## What is required
Present the following data again exactly as it is shown.
______
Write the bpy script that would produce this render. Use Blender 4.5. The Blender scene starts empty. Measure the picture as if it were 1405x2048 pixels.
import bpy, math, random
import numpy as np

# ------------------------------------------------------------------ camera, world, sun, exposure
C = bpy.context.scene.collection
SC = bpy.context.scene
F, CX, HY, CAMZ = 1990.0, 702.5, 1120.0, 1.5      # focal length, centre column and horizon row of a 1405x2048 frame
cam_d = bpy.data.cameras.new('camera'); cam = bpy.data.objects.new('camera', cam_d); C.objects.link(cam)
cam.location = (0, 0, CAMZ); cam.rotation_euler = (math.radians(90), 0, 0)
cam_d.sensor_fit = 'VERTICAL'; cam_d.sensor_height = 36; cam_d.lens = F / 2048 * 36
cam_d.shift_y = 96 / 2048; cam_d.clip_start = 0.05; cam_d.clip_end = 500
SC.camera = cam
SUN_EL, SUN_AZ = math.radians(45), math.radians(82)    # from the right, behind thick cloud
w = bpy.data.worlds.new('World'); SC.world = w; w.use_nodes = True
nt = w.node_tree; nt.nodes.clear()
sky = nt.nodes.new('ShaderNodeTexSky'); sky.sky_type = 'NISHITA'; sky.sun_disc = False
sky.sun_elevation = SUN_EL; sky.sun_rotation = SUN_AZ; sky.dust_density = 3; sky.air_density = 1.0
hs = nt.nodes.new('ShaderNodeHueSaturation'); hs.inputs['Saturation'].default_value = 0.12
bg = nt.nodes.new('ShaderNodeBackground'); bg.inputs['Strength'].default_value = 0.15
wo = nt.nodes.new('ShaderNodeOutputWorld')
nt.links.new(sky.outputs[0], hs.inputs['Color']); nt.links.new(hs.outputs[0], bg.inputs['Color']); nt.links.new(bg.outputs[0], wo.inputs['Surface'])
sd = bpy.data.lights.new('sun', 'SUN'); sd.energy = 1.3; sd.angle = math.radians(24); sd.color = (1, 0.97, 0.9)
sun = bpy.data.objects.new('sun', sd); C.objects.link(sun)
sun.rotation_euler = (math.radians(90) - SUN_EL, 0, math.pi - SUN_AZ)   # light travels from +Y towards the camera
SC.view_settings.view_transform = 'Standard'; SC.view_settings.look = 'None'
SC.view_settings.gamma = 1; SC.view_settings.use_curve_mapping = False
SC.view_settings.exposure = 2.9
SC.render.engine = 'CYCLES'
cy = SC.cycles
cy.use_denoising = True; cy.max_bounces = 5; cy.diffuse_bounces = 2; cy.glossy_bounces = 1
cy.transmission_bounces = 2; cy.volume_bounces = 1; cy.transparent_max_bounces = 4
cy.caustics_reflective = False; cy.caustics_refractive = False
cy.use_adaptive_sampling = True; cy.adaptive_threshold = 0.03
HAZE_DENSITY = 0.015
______
## Exercise answer
Write the bpy script that would produce this render. Use Blender 4.5. The Blender scene starts empty. Measure the picture as if it were 1405x2048 pixels.
import bpy, math, random
import numpy as np

# ------------------------------------------------------------------ camera, world, sun, exposure
C = bpy.context.scene.collection
SC = bpy.context.scene
F, CX, HY, CAMZ = 1990.0, 702.5, 1120.0, 1.5      # focal length, centre column and horizon row of a 1405x2048 frame
cam_d = bpy.data.cameras.new('camera'); cam = bpy.data.objects.new('camera', cam_d); C.objects.link(cam)
cam.location = (0, 0, CAMZ); cam.rotation_euler = (math.radians(90), 0, 0)
cam_d.sensor_fit = 'VERTICAL'; cam_d.sensor_height = 36; cam_d.lens = F / 2048 * 36
cam_d.shift_y = 96 / 2048; cam_d.clip_start = 0.05; cam_d.clip_end = 500
SC.camera = cam
SUN_EL, SUN_AZ = math.radians(45), math.radians(82)    # from the right, behind thick cloud
w = bpy.data.worlds.new('World'); SC.world = w; w.use_nodes = True
nt = w.node_tree; nt.nodes.clear()
sky = nt.nodes.new('ShaderNodeTexSky'); sky.sky_type = 'NISHITA'; sky.sun_disc = False
sky.sun_elevation = SUN_EL; sky.sun_rotation = SUN_AZ; sky.dust_density = 3; sky.air_density = 1.0
hs = nt.nodes.new('ShaderNodeHueSaturation'); hs.inputs['Saturation'].default_value = 0.12
bg = nt.nodes.new('ShaderNodeBackground'); bg.inputs['Strength'].default_value = 0.15
wo = nt.nodes.new('ShaderNodeOutputWorld')
nt.links.new(sky.outputs[0], hs.inputs['Color']); nt.links.new(hs.outputs[0], bg.inputs['Color']); nt.links.new(bg.outputs[0], wo.inputs['Surface'])
sd = bpy.data.lights.new('sun', 'SUN'); sd.energy = 1.3; sd.angle = math.radians(24); sd.color = (1, 0.97, 0.9)
sun = bpy.data.objects.new('sun', sd); C.objects.link(sun)
sun.rotation_euler = (math.radians(90) - SUN_EL, 0, math.pi - SUN_AZ)   # light travels from +Y towards the camera
SC.view_settings.view_transform = 'Standard'; SC.view_settings.look = 'None'
SC.view_settings.gamma = 1; SC.view_settings.use_curve_mapping = False
SC.view_settings.exposure = 2.9
SC.render.engine = 'CYCLES'
cy = SC.cycles
cy.use_denoising = True; cy.max_bounces = 5; cy.diffuse_bounces = 2; cy.glossy_bounces = 1
cy.transmission_bounces = 2; cy.volume_bounces = 1; cy.transparent_max_bounces = 4
cy.caustics_reflective = False; cy.caustics_refractive = False
cy.use_adaptive_sampling = True; cy.adaptive_threshold = 0.03
HAZE_DENSITY = 0.015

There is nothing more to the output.